→ STATED EXERCISE: Go through the material and pull out every line with the string "picture" in it.

→ SOURCE MATERIAL:

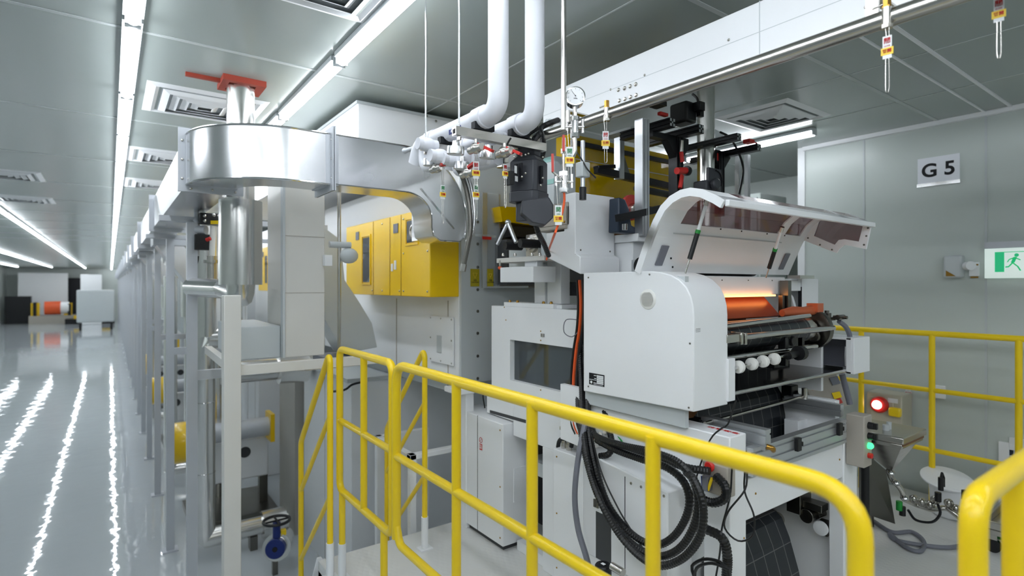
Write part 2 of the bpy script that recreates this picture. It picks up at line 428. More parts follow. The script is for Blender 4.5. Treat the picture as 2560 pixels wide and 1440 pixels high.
# far railing by the right wall
XR = 4.22
def farp(px): return at(px, 712, X=XR).y
ps = [farp(2153), farp(2330), farp(2547)]
rail('railing', 'yellow railing in front of the right hand wall', [
    ('top_rail', [V(XR,2.5,RZ), V(XR,-.4,RZ)], .0185, 0), ('middle_rail', [V(XR,2.5,-.67), V(XR,-.4,-.67)], .0155, 0),
    ('bottom_rail', [V(XR,2.5,-1.05), V(XR,-.4,-1.05)], .0155, 0)] + [('post', [V(XR,y,RZ), V(XR,y,ZP)], .0175, 0) for y in ps])
a = V(1.018,.255,ZP)
rail('railing', 'yellow railing rising at the bottom right corner of the picture', [
    ('top_rail', [a, V(1.018,.255,RZ-.003), V(2.6,.255,RZ-.003), V(2.6,.255,ZP)], .0178, .05),
    ('middle_rail', [V(1.018,.255,-.665), V(2.6,.255,-.665)], .0155, 0), ('bottom_rail', [V(1.018,.255,-1.0), V(2.6,.255,-1.0)], .0155, 0),
    ('post', [V(1.235,.255,RZ), V(1.235,.255,ZP)], .0165, 0), ('post', [V(1.9,.255,RZ), V(1.9,.255,ZP)], .0165, 0)])
# steps
t = thing('steps', 'white steel steps leading from the platform down to the floor', 'steps', (1.1, 3.1, ZF))
for x in (.885, 1.315): MB().prism([(2.87,ZP),(2.87,ZP-.22),(3.42,ZF),(3.62,ZF),(3.60,ZF+.12)], 'x', x, x+.012).build('stringer', 'white', t)
for k in range(4): MB().box(.9, 1.31, 2.88+.17*k, 3.06+.17*k, ZP-.19*(k+1)-.02, ZP-.19*(k+1)).build('tread', 'tread', t)
MB().prism([(.80,ZP-.20),(.855,ZP+.015),(.875,ZP+.015),(1.0,ZP-.20)],'y',2.865,2.87).build('gusset','white',t)
# ================================================================ FRONT PRINTING UNIT
PU = thing('printing_machine', 'white printing unit with a raised curved hood behind the foreground railing', 'machine', (2.1, 1.3, ZP))
prof = [(1.69,.05),(1.34,.05),(1.29,.046),(1.245,.035),(1.21,.018),(1.18,-.008),(1.162,-.04),(1.153,-.075),(1.15,-.11),(1.15,-.432),(1.69,-.445)]
cov = MB().prism(prof, 'x', 1.6, 1.80).build('side_cover', 'white', PU, bevel=.004)
mb = MB().box(1.79, 1.835, 1.142, 1.17, -.42, -.265); mb.build('latch_plate', 'white', cov, bevel=.003)
mb = MB(); screws(mb, [(1.6,y,z) for y,z in ((1.34,.038),(1.165,-.2),(1.17,-.42),(1.66,-.42),(1.66,.03))], NX, .0035); mb.build('screw', 'steel_dark', cov)
c = at(1620, 748, X=1.6)
vn = MB().lathe(c+V(.002,0,0), NX, [(.037,0),(.037,.004),(.033,.006)], 40)
vn = vn.build('round_vent', 'wheel_rubber', cov)
mb = MB()
for k in range(-8, 9):
    h = k*.0031; l = math.sqrt(max(0, .028**2-h*h)); mb.box(1.593, 1.5955, c.y-l, c.y+l, c.z+h-.0006, c.z+h+.0006)
mb.build('vent_slot', 'white_warm', cov)
# rating plate
c = at(1492, 949, X=1.6); np_ = MB().box(1.5985, 1.6005, c.y-.043, c.y+.043, c.z-.0235, c.z+.0235).build('rating_plate', 'ink', cov)
mb = MB()
for k in range(5): mb.box(1.5975, 1.5986, c.y-.039, c.y-.002, c.z+.0155-.0072*k-.0028, c.z+.0155-.0072*k+.0032)
mb.box(1.5975, 1.5986, c.y+.001, c.y+.015, c.z+.014, c.z+.017).box(1.5975, 1.5986, c.y+.001, c.y+.012, c.z+.002, c.z+.005).box(1.5975, 1.5986, c.y+.001, c.y+.04, c.z-.004, c.z-.002)
mb.box(1.5975, 1.5986, c.y-.036, c.y+.016, c.z-.021, c.z-.0195).box(1.5975, 1.5986, c.y-.0, c.y+.017, c.z-.0165, c.z-.0135)
mb.lathe((1.5986, c.y+.03, c.z-.014), NX, [(.006,0),(.006,.001)], 16)
mb.build('plate_lettering', 'tag_white', cov)
c = at(1745, 825, Y=1.15); mb = MB()
for i in range(3):
    for j in range(3): mb.box(c.x-.012+.009*i, c.x-.006+.009*i, 1.1488, 1.1502, c.z-.006+.005*j, c.z-.0052+.005*j)
mb.build('pencil_note', 'ink', cov)
# top panel above the print nip, orange lamp strip and web
MB().prism([(1.37,.036),(1.37,-.045),(1.5,-.045),(1.5,.036)], 'x', 1.8, 2.62).build('top_panel', 'white', PU, bevel=.003)
mb = MB(); screws(mb, [(x,1.37,.02) for x in (1.9,2.1,2.3,2.5)], NY, .003); mb.build('screw', 'steel_dark', PU)
MB().box(1.80, 2.50, 1.352, 1.366, -.053, -.045).build('heat_lamp', 'orange_lamp', PU)
ld = bpy.data.lights.new('heat_glow', 'AREA'); ld.shape = 'RECTANGLE'; ld.size = .68; ld.size_y = .012; ld.color = (1, .36, .08); ld.energy = .05
lo = bpy.data.objects.new('heat_glow', ld); COL.objects.link(lo); lo.parent = PU; lo.location = V(2.15,1.352,-.058)-org(PU); lo.rotation_euler = (math.radians(12),0,0)
MB().prism([(1.40,-.047),(1.315,-.14),(1.32,-.145),(1.405,-.05)], 'x', 1.76, 2.47).build('lit_web', 'copper_film', PU)
# side plates of the nip
MB().prism([(1.24,-.5),(1.7,-.5),(1.7,.03),(1.45,.03),(1.38,-.06),(1.34,-.2),(1.3,-.24),(1.24,-.26)], 'x', 2.70, 2.72).build('side_plate', 'white', PU, bevel=.002)
MB().prism([(1.2,-.5),(1.7,-.5),(1.7,.03),(1.2,.03)], 'x', 1.62, 1.64).build('side_plate', 'grey_white', PU)
# far cover box
fc = MB().box(2.76, 2.93, 1.36, 1.38, -.26, .03).box(2.76,2.93,1.38,1.75,.015,.03).box(2.915,2.93,1.38,1.75,-.26,.015).box(2.74,2.915,1.735,1.75,-.26,.015).build('rear_cover', 'white', PU, bevel=.003)
MB().box(2.752, 2.76, 1.36, 1.375, -.25, -.01).build('rubber_seal', 'ink', fc)
MB().box(2.60, 2.75, 1.36, 1.40, -.03, .02).build('bracket', 'white', PU, bevel=.002)
mb = MB().box(2.55, 2.58, 1.32, 1.36, -.14, .02).box(2.52, 2.54, 1.33, 1.35, -.17, -.05); mb.build('slide_rail', 'steel_dark', PU)
# rollers
YR = 1.25
MB().lathe((1.80, YR, -.20), (1,0,0), [(.058,0),(.058,.70)], 40).build('coating_roller', 'web_lines', PU)
MB().lathe((2.50, YR, -.20), (1,0,0), [(.045,0),(.056,.004),(.056,.055),(.04,.06),(.04,.10)], 32).build('roller_end', 'steel', PU)
fl = MB().lathe((2.615, YR, -.205), (1,0,0), [(.05,0),(.088,.0),(.09,.004),(.09,.03),(.03,.032)], 40).build('round_flange', 'steel_dark', PU)
MB().lathe((2.575, YR-.03, -.235), (1,0,0), [(.008,0),(.024,0),(.024,.02),(.008,.02)], 20).build('ring', 'steel', PU)
rods = [((1.80,1.185,-.155),(2.50,1.20,-.137),.010),((1.80,1.165,-.197),(2.66,1.17,-.197),.0125),((1.80,1.2,-.275),(2.56,1.2,-.275),.011),((1.78,1.15,-.262),(1.79,1.15,-.262),.004)]
for a, b, r in rods[:3]: MB().cyl(a, b, r, n=16).build('cross_bar', 'chrome', PU)
cl = MB().box(1.79, 1.87, 1.145, 1.17, -.21, -.18).box(1.87, 1.885, 1.14, 1.185, -.22, -.175).box(1.895, 1.91, 1.14, 1.185, -.222, -.178).islands('clamp', 'steel', PU, bevel=.002)
arm = MB().sweep([(2.40,1.27,-.125),(2.48,1.26,-.118),(2.56,1.25,-.12),(2.62,1.24,-.115)], .022, 10, rfun=lambda i: (.7,1,.9,1.1)[i])
arm.box(2.60,2.655,1.21,1.26,-.125,-.085).build('pressure_arm', 'orange_arm', PU)
mb = MB().cyl((2.68,1.2,-.13),(2.68,1.2,-.21),.012).cyl((2.71,1.22,-.12),(2.71,1.22,-.16),.01).box(2.66,2.73,1.19,1.23,-.165,-.15).cyl((2.7,1.17,-.15),(2.76,1.17,-.15),.012).cyl((2.73,1.14,-.15),(2.73,1.2,-.15),.008)
mb.islands('fitting', 'steel_dark', PU)
cable('air_hose', [(2.74,1.18,-.17),(2.79,1.17,-.2),(2.83,1.17,-.25),(2.845,1.19,-.30)], .011, 'hose_grey', PU)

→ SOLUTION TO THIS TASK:
Write part 2 of the bpy script that recreates this picture. It picks up at line 428. More parts follow. The script is for Blender 4.5. Treat the picture as 2560 pixels wide and 1440 pixels high.
rail('railing', 'yellow railing rising at the bottom right corner of the picture', [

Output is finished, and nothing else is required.